El pueblo hebreo por más de mil años estuvo prisionero dentro de los muros del imperio faraónico, añorando anhelante el día que pudiera retornar a la tierra promisoria, donde manaba leche y miel para sus moradores. De hecho, los historiógrafos han reconocido que en todas las culturas del pasado siempre existió una búsqueda incansable por encontrar esa “tierra promisoria”, que logró en nuestra América que razas tan superiores como los nahoas, mayas e incas, se desplegaran a lo ancho y largo del continente, construyendo ciudades y templos monumentales, lo mismo en las intricadas selvas, como en los áridos desiertos, o las nevadas cimas de los altiplanos peruanos, que hasta el presente constituyen pruebas admirables del ingenio y la tesonera laboriosidad del ser humano. Los hebreos superaron el muro de los desiertos y la belicosidad de sus enemigos tribales, hasta que pulverizaron los muros de Jericó y tomaron posesión de su tierra prometida, un acontecimiento que aún se viene evocando en algunos ritos judíos.
En la época de los reyes absolutos de la Francia del siglo XVIII, se erigió el muro autocrático de prohibir toda manifestación intelectual o de protesta popular, que fuera en contra de ese sistema opresor. Los reyes, para costear su boato real, sus instintos desbordados en regias orgías, no dejaban que el intelectual galo expresara su disconformidad abiertamente y sujetaban al pueblo a duras condiciones de impuestos excesivos, condenándolo a penas infamantes si desobedecía sus mandatos tributarios. Pero las ideas circularon a pesar de ese muro y un día, quizás el menos esperado, el pueblo parisiense se levantó enardecido, armado incluso con escobas y rastrillos, hasta lograr que cayeran los muros de La Bastilla, cárcel emblemática del absolutismo imperante. Revisando la historia contemporánea, también Hispanoamérica como la América anglo-francesa, estuvo sometida a muros comerciales y políticos, construidos mediante decretos desde Europa, por cortes cuyos monarcas nunca viajaron a conocernos y eso produjo que, desde finales del siglo XVIII hasta principios del siglo XIX, surgieran los movimientos independentistas de los próceres que todos conocemos, cuyas epopeyas evocamos con respeto digno. En una gran nación europea, un movimiento ideológico, en apariencia reivindicador de los campesinos y obreros (simbolizados en una hoz y un martillo), dio paso a un gigantesco muro de esclavitud para millones de personas, que pasaron a ser “cosas pertenecientes a la Cortina de Hierro soviética”. Y por su participación armada contra el régimen nazi de Adolfo Hitler, ese imperio esclavizador también construyó un muro divisorio en la capital alemana de Berlín. A varias décadas de distancia, ni esa cortina de hierro llamada “Unión de Repúblicas Socialistas Soviéticas”, ni sus satélites esclavos, ni el muro berlinés, ya no existen más en el espacio. Una vez más quedó comprobado que la humanidad no aguanta, no soporta por mucho tiempo, los muros que le impiden avanzar a una “tierra promisoria”, que siempre se mira en lontananza, impulsándola a proseguir la marcha eterna del progreso y desarrollo que son anhelos invívitos del género humano.

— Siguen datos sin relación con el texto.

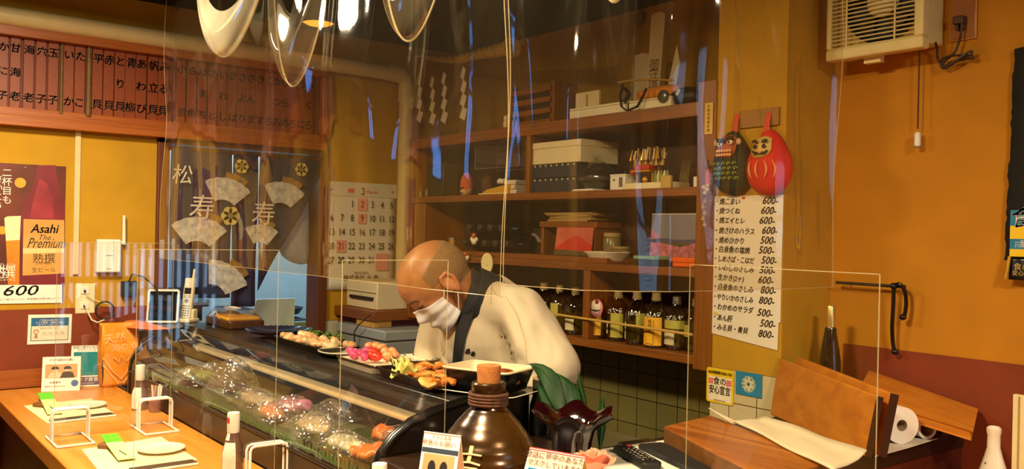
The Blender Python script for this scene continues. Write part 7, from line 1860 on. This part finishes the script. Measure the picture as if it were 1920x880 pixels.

No os preocupéis del mañana, dijo el santo Maestro de Galilea. Cada día trae sus afanes y uno de ellos será contemplar, una vez más, caer los muros de incomprensión contra la migración latinoamericana, por capricho ciego de un hombre que, al cabo, solo será un “ave de paso” en el poder de nuestros apreciables vecinos y amigos estadounidenses.